[Stored data]

———

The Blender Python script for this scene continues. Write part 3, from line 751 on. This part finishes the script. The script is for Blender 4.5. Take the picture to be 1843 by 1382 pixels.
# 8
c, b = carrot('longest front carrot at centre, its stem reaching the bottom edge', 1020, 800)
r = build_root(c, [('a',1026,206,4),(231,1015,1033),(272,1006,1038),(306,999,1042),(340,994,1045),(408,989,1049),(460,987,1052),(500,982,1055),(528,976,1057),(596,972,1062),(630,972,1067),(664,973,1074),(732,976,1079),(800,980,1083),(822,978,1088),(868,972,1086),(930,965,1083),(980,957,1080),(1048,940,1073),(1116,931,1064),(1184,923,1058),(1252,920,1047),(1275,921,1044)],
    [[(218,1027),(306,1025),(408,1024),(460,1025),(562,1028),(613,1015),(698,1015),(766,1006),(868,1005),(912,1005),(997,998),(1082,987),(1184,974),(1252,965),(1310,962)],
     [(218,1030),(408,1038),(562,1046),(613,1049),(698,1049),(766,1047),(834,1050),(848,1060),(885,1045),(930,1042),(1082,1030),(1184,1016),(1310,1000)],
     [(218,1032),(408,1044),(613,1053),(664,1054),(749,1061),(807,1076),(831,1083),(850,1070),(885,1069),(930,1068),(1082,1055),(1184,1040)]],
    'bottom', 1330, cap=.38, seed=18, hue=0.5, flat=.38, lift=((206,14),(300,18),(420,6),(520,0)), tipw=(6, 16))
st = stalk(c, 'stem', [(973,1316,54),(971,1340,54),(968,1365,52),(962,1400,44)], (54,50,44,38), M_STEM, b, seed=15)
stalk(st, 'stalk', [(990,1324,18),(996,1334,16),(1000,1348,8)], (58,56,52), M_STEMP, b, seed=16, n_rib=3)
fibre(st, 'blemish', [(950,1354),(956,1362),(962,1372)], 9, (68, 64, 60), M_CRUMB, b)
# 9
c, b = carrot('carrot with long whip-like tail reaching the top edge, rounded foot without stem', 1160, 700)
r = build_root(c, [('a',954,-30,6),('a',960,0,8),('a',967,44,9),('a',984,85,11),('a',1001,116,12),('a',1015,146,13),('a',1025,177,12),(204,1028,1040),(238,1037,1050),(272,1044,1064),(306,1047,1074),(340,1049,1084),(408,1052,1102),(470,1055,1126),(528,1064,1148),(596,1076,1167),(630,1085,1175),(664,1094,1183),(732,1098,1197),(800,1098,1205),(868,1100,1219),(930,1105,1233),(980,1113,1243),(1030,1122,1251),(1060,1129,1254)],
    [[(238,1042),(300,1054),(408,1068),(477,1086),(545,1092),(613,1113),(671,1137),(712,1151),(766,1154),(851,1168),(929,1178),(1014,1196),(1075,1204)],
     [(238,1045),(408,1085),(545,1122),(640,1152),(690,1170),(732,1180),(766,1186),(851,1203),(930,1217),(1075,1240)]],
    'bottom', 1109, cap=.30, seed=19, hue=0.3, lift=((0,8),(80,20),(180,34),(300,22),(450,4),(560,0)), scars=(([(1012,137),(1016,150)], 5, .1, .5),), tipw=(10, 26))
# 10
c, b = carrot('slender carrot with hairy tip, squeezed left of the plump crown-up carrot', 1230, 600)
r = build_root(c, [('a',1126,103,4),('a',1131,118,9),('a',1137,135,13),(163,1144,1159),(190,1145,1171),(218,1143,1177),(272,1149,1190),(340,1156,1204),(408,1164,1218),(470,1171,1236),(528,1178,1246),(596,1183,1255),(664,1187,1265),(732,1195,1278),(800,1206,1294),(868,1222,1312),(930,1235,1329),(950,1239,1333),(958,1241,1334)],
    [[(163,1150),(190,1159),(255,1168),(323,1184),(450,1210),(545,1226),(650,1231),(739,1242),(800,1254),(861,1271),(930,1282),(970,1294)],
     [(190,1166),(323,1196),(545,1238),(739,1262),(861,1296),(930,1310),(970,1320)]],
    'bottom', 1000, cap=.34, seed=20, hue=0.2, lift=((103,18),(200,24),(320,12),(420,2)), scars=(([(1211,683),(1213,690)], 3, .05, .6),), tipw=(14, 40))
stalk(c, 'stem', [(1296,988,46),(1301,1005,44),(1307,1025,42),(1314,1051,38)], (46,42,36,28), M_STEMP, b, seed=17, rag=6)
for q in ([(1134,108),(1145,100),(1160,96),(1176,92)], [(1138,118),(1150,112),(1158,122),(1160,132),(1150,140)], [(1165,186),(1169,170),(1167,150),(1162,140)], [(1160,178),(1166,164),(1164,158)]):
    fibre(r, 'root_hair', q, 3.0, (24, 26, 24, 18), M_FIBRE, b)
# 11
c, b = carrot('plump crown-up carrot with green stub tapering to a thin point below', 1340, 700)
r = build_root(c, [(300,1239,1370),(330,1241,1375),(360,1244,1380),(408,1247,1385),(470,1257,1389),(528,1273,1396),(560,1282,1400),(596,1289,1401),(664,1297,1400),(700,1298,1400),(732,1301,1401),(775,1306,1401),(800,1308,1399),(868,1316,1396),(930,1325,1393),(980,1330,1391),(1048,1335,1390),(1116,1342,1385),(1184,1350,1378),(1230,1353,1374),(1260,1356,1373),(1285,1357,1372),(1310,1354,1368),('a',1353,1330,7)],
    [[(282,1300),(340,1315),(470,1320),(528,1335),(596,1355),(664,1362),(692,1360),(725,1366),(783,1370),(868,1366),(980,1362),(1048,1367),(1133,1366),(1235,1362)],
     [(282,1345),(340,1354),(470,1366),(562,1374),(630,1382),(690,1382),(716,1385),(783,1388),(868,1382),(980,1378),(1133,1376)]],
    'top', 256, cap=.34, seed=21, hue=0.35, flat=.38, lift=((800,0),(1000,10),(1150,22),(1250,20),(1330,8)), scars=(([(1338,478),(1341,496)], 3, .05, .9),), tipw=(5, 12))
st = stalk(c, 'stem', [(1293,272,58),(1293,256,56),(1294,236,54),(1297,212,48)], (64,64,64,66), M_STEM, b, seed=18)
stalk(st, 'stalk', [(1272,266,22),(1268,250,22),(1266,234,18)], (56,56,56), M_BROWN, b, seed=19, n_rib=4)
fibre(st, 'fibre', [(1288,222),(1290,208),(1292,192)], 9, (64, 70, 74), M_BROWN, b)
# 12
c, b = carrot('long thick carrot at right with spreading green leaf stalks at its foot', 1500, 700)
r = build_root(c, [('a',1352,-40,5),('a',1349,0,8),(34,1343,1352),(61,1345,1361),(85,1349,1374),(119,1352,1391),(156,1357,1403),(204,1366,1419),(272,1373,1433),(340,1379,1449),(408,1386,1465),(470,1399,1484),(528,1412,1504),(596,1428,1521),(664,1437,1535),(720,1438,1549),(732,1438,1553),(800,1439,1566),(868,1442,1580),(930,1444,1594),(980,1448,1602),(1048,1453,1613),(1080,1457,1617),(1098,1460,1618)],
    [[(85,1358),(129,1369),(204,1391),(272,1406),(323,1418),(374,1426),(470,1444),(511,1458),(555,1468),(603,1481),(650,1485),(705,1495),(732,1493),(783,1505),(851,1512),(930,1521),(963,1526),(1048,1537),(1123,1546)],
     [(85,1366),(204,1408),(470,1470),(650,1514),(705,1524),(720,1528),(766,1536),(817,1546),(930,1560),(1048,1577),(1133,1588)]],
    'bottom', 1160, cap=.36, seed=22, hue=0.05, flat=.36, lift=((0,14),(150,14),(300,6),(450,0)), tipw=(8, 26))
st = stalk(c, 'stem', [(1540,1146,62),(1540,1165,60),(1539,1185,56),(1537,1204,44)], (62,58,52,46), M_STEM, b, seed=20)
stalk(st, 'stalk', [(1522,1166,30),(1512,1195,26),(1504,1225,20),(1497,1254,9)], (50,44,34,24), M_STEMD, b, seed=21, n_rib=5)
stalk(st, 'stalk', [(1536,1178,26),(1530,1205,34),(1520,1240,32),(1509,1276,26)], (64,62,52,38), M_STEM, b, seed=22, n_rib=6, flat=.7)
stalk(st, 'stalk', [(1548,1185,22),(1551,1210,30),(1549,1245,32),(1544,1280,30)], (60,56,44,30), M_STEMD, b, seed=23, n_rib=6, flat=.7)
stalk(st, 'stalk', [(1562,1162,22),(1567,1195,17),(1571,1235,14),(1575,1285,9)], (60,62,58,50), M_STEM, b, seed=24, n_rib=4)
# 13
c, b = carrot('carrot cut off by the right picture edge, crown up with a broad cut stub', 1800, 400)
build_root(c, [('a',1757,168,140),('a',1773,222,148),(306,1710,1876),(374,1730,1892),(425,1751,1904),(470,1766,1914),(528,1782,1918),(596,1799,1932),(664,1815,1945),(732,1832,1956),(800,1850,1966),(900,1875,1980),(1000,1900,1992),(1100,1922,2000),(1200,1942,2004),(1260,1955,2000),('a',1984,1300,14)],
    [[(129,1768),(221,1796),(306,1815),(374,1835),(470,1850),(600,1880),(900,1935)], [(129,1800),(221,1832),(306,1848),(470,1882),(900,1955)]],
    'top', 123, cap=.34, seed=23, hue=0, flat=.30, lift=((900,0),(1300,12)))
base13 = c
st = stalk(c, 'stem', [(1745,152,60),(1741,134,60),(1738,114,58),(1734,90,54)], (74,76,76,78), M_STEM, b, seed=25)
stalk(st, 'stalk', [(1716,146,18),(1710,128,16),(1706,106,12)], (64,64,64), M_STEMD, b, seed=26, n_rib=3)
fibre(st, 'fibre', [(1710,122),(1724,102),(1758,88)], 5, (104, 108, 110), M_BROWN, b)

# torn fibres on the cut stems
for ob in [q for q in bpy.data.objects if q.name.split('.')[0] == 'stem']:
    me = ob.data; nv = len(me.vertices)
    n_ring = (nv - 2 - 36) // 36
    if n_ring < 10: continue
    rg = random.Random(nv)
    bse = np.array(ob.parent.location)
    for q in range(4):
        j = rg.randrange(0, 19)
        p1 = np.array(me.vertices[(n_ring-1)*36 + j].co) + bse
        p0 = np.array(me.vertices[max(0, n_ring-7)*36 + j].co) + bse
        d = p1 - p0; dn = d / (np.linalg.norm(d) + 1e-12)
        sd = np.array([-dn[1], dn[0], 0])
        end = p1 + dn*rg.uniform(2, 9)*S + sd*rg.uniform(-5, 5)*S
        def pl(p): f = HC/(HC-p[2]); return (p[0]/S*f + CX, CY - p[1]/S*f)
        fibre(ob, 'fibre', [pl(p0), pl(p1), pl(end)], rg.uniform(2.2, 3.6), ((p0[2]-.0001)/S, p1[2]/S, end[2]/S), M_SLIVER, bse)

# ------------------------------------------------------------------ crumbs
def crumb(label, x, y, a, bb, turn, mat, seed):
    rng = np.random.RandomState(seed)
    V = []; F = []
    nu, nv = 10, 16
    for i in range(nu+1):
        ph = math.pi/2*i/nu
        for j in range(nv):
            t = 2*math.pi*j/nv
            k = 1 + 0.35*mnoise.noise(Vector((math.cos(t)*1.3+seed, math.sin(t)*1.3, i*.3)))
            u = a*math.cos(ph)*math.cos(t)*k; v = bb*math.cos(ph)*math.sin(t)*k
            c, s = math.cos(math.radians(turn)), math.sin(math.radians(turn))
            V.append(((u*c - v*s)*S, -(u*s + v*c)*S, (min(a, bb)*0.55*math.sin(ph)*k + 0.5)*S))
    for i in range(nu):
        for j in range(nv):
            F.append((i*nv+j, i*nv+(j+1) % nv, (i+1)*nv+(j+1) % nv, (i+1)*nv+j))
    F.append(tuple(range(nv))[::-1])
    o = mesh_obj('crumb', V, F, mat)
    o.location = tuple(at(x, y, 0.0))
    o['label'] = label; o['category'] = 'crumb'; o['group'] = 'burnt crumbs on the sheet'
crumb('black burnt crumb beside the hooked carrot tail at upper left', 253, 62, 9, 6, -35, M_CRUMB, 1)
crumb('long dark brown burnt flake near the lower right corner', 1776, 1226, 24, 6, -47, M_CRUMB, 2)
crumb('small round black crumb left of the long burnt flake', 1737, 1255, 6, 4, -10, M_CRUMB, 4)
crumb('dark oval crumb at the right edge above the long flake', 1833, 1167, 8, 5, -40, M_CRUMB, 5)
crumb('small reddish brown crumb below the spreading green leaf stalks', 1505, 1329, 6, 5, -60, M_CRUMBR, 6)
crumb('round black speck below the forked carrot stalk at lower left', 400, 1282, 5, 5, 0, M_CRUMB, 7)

———

[Set exercise] Gather each line of the listing that holds the string "picture".

[Result]
The Blender Python script for this scene continues. Write part 3, from line 751 on. This part finishes the script. The script is for Blender 4.5. Take the picture to be 1843 by 1382 pixels.
c, b = carrot('carrot cut off by the right picture edge, crown up with a broad cut stub', 1800, 400)